Exercise => Write out the material below again, unchanged.

Data block =>
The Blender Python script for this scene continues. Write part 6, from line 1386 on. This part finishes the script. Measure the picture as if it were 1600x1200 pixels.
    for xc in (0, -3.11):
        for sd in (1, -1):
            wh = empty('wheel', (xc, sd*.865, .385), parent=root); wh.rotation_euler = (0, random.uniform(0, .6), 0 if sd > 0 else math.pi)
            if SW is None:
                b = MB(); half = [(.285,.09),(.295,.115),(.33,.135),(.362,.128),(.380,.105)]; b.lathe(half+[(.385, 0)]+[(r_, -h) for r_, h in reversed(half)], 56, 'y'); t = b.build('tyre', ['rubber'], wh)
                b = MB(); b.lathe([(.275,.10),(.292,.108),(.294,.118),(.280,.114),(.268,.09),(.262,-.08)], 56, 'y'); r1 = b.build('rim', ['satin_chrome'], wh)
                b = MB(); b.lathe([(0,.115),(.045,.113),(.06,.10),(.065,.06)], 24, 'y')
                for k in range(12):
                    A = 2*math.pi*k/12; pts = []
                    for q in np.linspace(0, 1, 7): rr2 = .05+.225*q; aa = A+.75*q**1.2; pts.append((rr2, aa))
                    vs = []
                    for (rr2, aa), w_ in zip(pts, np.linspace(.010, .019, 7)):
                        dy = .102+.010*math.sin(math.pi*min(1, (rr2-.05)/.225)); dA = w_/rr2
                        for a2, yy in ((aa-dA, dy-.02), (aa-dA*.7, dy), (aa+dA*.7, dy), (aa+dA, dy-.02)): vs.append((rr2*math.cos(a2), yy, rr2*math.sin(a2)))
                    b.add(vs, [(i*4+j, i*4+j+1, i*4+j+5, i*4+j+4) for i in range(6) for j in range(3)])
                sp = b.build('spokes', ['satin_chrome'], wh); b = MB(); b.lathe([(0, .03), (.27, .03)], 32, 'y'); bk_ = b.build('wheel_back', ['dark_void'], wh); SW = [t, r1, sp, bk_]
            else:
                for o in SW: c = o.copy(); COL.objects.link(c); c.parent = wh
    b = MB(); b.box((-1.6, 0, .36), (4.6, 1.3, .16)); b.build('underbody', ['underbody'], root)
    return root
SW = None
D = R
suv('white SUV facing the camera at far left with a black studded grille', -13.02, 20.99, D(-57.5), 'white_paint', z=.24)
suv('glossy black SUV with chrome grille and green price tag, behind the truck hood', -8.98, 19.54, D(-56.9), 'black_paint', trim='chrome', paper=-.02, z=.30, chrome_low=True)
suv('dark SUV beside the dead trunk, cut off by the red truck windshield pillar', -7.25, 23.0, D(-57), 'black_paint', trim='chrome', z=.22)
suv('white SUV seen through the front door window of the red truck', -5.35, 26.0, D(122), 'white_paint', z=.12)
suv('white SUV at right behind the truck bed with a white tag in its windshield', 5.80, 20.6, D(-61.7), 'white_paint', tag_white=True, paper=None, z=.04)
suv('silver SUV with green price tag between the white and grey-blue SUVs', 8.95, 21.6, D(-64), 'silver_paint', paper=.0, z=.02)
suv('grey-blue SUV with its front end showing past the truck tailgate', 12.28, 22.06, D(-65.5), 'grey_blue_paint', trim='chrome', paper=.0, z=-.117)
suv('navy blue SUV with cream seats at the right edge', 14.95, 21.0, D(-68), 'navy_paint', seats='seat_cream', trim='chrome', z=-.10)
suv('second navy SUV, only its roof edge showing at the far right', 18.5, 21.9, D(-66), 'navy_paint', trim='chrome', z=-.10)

Solution to this task =>
The Blender Python script for this scene continues. Write part 6, from line 1386 on. This part finishes the script. Measure the picture as if it were 1600x1200 pixels.
    for xc in (0, -3.11):
        for sd in (1, -1):
            wh = empty('wheel', (xc, sd*.865, .385), parent=root); wh.rotation_euler = (0, random.uniform(0, .6), 0 if sd > 0 else math.pi)
            if SW is None:
                b = MB(); half = [(.285,.09),(.295,.115),(.33,.135),(.362,.128),(.380,.105)]; b.lathe(half+[(.385, 0)]+[(r_, -h) for r_, h in reversed(half)], 56, 'y'); t = b.build('tyre', ['rubber'], wh)
                b = MB(); b.lathe([(.275,.10),(.292,.108),(.294,.118),(.280,.114),(.268,.09),(.262,-.08)], 56, 'y'); r1 = b.build('rim', ['satin_chrome'], wh)
                b = MB(); b.lathe([(0,.115),(.045,.113),(.06,.10),(.065,.06)], 24, 'y')
                for k in range(12):
                    A = 2*math.pi*k/12; pts = []
                    for q in np.linspace(0, 1, 7): rr2 = .05+.225*q; aa = A+.75*q**1.2; pts.append((rr2, aa))
                    vs = []
                    for (rr2, aa), w_ in zip(pts, np.linspace(.010, .019, 7)):
                        dy = .102+.010*math.sin(math.pi*min(1, (rr2-.05)/.225)); dA = w_/rr2
                        for a2, yy in ((aa-dA, dy-.02), (aa-dA*.7, dy), (aa+dA*.7, dy), (aa+dA, dy-.02)): vs.append((rr2*math.cos(a2), yy, rr2*math.sin(a2)))
                    b.add(vs, [(i*4+j, i*4+j+1, i*4+j+5, i*4+j+4) for i in range(6) for j in range(3)])
                sp = b.build('spokes', ['satin_chrome'], wh); b = MB(); b.lathe([(0, .03), (.27, .03)], 32, 'y'); bk_ = b.build('wheel_back', ['dark_void'], wh); SW = [t, r1, sp, bk_]
            else:
                for o in SW: c = o.copy(); COL.objects.link(c); c.parent = wh
    b = MB(); b.box((-1.6, 0, .36), (4.6, 1.3, .16)); b.build('underbody', ['underbody'], root)
    return root
SW = None
D = R
suv('white SUV facing the camera at far left with a black studded grille', -13.02, 20.99, D(-57.5), 'white_paint', z=.24)
suv('glossy black SUV with chrome grille and green price tag, behind the truck hood', -8.98, 19.54, D(-56.9), 'black_paint', trim='chrome', paper=-.02, z=.30, chrome_low=True)
suv('dark SUV beside the dead trunk, cut off by the red truck windshield pillar', -7.25, 23.0, D(-57), 'black_paint', trim='chrome', z=.22)
suv('white SUV seen through the front door window of the red truck', -5.35, 26.0, D(122), 'white_paint', z=.12)
suv('white SUV at right behind the truck bed with a white tag in its windshield', 5.80, 20.6, D(-61.7), 'white_paint', tag_white=True, paper=None, z=.04)
suv('silver SUV with green price tag between the white and grey-blue SUVs', 8.95, 21.6, D(-64), 'silver_paint', paper=.0, z=.02)
suv('grey-blue SUV with its front end showing past the truck tailgate', 12.28, 22.06, D(-65.5), 'grey_blue_paint', trim='chrome', paper=.0, z=-.117)
suv('navy blue SUV with cream seats at the right edge', 14.95, 21.0, D(-68), 'navy_paint', seats='seat_cream', trim='chrome', z=-.10)
suv('second navy SUV, only its roof edge showing at the far right', 18.5, 21.9, D(-66), 'navy_paint', trim='chrome', z=-.10)